The sheer scope of these 300-plus pages of text fosters an increased understanding of the financial, administrative, marketing, and technical aspects of Government contracting, which can only increase the cohesiveness of your Government contracting team, whether that team is comprised of 1 or 100 members.
With FEDERAL CONTRACTING MADE EASY, Stanberry covers the gamut of Government contracting, from finding contracting opportunities to administrating the awarded contract-and he does it with clear, concise prose. For virtually every subject he touches upon, Stanberry also provides web addresses and/or organization names, addresses, and telephone numbers, allowing you to obtain additional or more specific information with ease. Stanberry's humor ensures that your reading experience for an otherwise dry subject is pleasurable; his expertise ensures that you obtain valuable knowledge in the process.

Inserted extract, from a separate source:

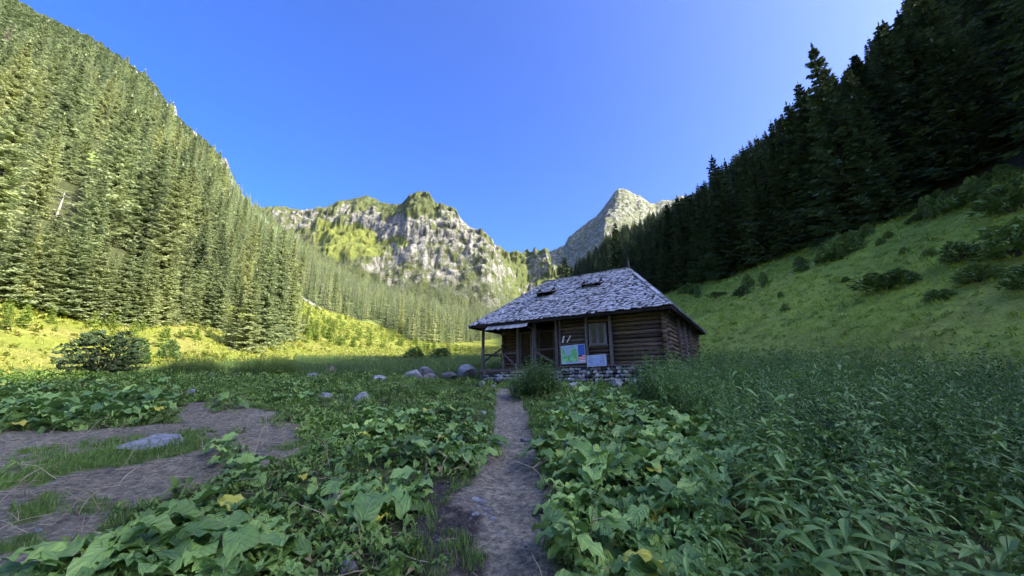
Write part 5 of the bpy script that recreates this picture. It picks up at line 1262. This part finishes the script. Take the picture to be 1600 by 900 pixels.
X, Y, Z = DWARF_AT; n = len(X); r = np.random.default_rng(66); o = scatter('dwarf_pine_scrub', DWARF, np.stack([X, Y, Z - .3], 1), rots(n, r), np.stack([r.uniform(2.4, 5, n)] * 2 + [r.uniform(1.2, 3.2, n)], 1), r.integers(0, 3, n))
tag(o, 'green dwarf pine scrub on the crest at the upper left', 'scrub')
# broad shrub tree at the left, layered; shade is put into its dark crown colour
x, y, z = ground(155, 588); d = float(project(np.float64(x), np.float64(y), np.float64(z))[2]); w = 44 * d / F; h = 66 * d / F
t = thing('shrub_tree', 'wide dark shrub tree with layered branches standing against the sunlit meadow', 'shrub', (x, y, z - .05))
q1, t1 = twiggy(931, 3000, w, h, .27, .22, 7, .14); kk = fbm(q1[:, 0, 0] * 1.1, q1[:, 0, 2] * 1.6 + q1[:, 0, 1] * .3, 61, 2) > -.10; obj('crown', quads_mesh('crown', q1[kk], t1[kk], M['spruce_dark']), t); obj('trunk', bush_stems(5, w, h, M['bark'], 9, .06), t)
for px, py, wp, hp, lab in ((648, 563, 34, 21, 'left of two dark round bushes at the shadow edge beside the cabin'), (688, 562, 34, 19, 'right of two dark round bushes at the shadow edge beside the cabin'),
                            (262, 560, 26, 30, 'pale green young bush on the meadow right of the dark shrub tree'), (215, 568, 30, 40, 'soft conifer-like bush touching the dark shrub tree on its right'),
                            (1385, 452, 74, 30, 'widest dark juniper bush in the middle of the grassy right slope'), (1415, 442, 40, 20, 'juniper bush joined to the right side of the widest one'), (1322, 398, 44, 34, 'dark bush with a pale dead branch at the forest edge'),
                            (1322, 440, 14, 9, 'small bush left of the widest juniper'), (1228, 485, 14, 11, 'small bush low on the right slope above the cabin side'), (1220, 465, 10, 10, 'tiny bush just above the small low one'),
                            (1454, 403, 20, 16, 'compact bush above and right of the widest juniper'), (1413, 397, 14, 12, 'pale small bush left of the compact one'), (1376, 382, 14, 11, 'small bush below the forest edge, high in the slope'),
                            (1500, 410, 46, 36, 'tall dark juniper left of the large thicket at the right edge'), (1530, 440, 60, 30, 'spreading juniper below the thicket at the right edge'), (1590, 400, 90, 60, 'largest thicket of young spruce at the right edge of the picture'),
                            (1585, 330, 80, 50, 'upper thicket at the right edge under the forest'), (1520, 320, 50, 24, 'low thicket left of the upper one under the forest'), (1470, 468, 40, 18, 'flat juniper under the spreading ones at right'),
                            (1610, 450, 60, 40, 'juniper cut by the right edge of the picture'), (1195, 448, 14, 12, 'dark small bush at the upper slope left side'), (1160, 462, 24, 16, 'bush near the forest foot above the cabin roof corner')):
    bush_at(px, py, wp, hp, lab)
rb = random.Random(77)
for k in range(60):
    u = rb.random(); px = 1045 + u * 540; py = np.interp(px, [1045, 1100, 1330, 1600], [462, 470, 385, 262]) + rb.uniform(-8, 22) * (1 - .3 * u)
    q = hit1(px, py); 
    if H0(np.float64(q[0]), np.float64(q[1]))[2] < 16: continue
    bush_at(px, py, rb.uniform(10, 34), rb.uniform(8, 24), 'low dark bush in the fringe between forest and grassy right slope', 'bushes along the forest fringe')
# young spruces on the sunlit slope
SAP = [quads_mesh('crown', *spruce_crown(950 + k, Ht=3, Rb=.8, wh=11, per=6, tw=4, wf=.3, bare=.02), M['sapling']) for k in range(4)]; SAPT = trunk_me('trunk', 3, .04, M['bark'], 5)
def sap(x, y, h, label, group):
    t = thing('young_spruce', label, 'young tree', (x, y, float(Hm(x, y)) - .05), (0, 0, rb.uniform(0, 6.3)), group); s = h / 3; t.scale = (s * rb.uniform(1, 1.35), s * rb.uniform(1, 1.35), s); obj('crown', rb.choice(SAP), t); obj('trunk', SAPT, t)
def saps(poly, n, h0, h1, label, group, seed):
    r = random.Random(seed); xs = [p[0] for p in poly]; ys = [p[1] for p in poly]; c = 0
    pp = np.array([(r.uniform(min(xs), max(xs)), r.uniform(min(ys), max(ys))) for _ in range(n * 6)]); pp = pp[inpoly(pp[:, 0], pp[:, 1], poly)][:n]
    for q in hit(pp[:, 0], pp[:, 1])[0]: sap(q[0], q[1], r.uniform(h0, h1), label, group)
saps([(452, 462), (500, 484), (560, 504), (640, 530), (700, 548), (660, 553), (560, 546), (470, 535), (452, 500)], 150, 1.3, 3.2, 'young green spruce among many on the sunlit slope left of the cabin', 'young spruces on the sunlit slope', 1)
saps([(0, 470), (120, 490), (250, 515), (340, 505), (340, 540), (250, 550), (60, 520), (0, 520)], 40, .7, 1.8, 'small young conifer on the meadow below the left forest', 'young conifers below the left forest', 2)
saps([(640, 540), (735, 545), (735, 556), (650, 560)], 24, 1.0, 2.0, 'small conifer on the far meadow strip beside the cabin', 'conifers on the far meadow strip', 3)

# ------------------------------------------------------------------ thin air haze
HZ_ON = 1
if HZ_ON:
    hm, hnt, hp = newmat('thin_haze'); hnt.nodes.remove(hp); vp = N(hnt, 'ShaderNodeVolumePrincipled'); vp.inputs['Color'].default_value = (.80, .86, .95, 1); vp.inputs['Density'].default_value = .000018; vp.inputs['Anisotropy'].default_value = .3
    hnt.links.new(vp.outputs[0], hnt.nodes['Material Output'].inputs['Volume'])
    tag(obj('haze', MB().box(-1100, 2500, -420, 3350, -97, 1275).me('haze', hm)), kind='stuff')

The book is user-friendly, allowing you to find exactly what you're looking for quickly and easily-a definite plus for those busy workdays. Useful graphics and practical examples clarify complex processes. A quick contents reference kicks off every chapter, as well as a relevant cartoon, starting your learning experience with a smile. And for those really harried days, the humorous contracting terms sprinkled throughout the glossary are bound to relieve some stress.

Do you have a unique product or service that you want to pitch to the Government, but for which there is no existing procurement? Turn to page 198, wherein begins a clear, concise explanation of how to prepare and submit Unsolicited Proposals, as well as how to evaluate the advantages and disadvantages of doing so. Do you understand the differences between sealed bidding and negotiated procurements? You will after you've read Chapters 11 and 12. What about those Federal Supply Schedules and GSA Schedules-do you understand what they are, their advantages and disadvantages, and how to calculate whether or not it would be a profitable business avenue for you? You will after you read Chapter 7. Do you understand FOIA, and how, why, and when you should submit a FOIA request? Chapter 2 answers those questions for you. What do you know about Electronic Commerce (EC), Electronic Data Interchange (EDI), and Value-Added Networks (VANs)? Chapter 8 provides clear explanations of these complex subjects. And what in the world are the meanings of all those acronyms our Government is so fond of? Look in Appendix A for the answer.

New businesses, small businesses, and those new to or interested in Government contracting will find FEDERAL CONTRACTING MADE EASY an irreplaceable guide. Larger businesses and those experienced in Government contracting will find Stanberry's book to be an invaluable reference and excellent teaching tool for staff members, associates, and partners. The sheer scope of these 300-plus pages of text fosters an increased understanding of the financial, administrative, marketing, and technical aspects of Government contracting, which can only increase the cohesiveness of your Government contracting team, whether that team is comprised of 1 or 100 members.

I have spent more than a dozen years working in the Federal contracting industry, and Stanberry has penned the only book on Government contracting that has earned a permanent place in my reference library-my well-thumbed and annotated copy is on my desk, right next to my computer. My only suggestion to Stanberry is to update the section of his book dealing with the Commerce Business Daily (CBD), which has been discontinued recently, with more information on FedBizOpps.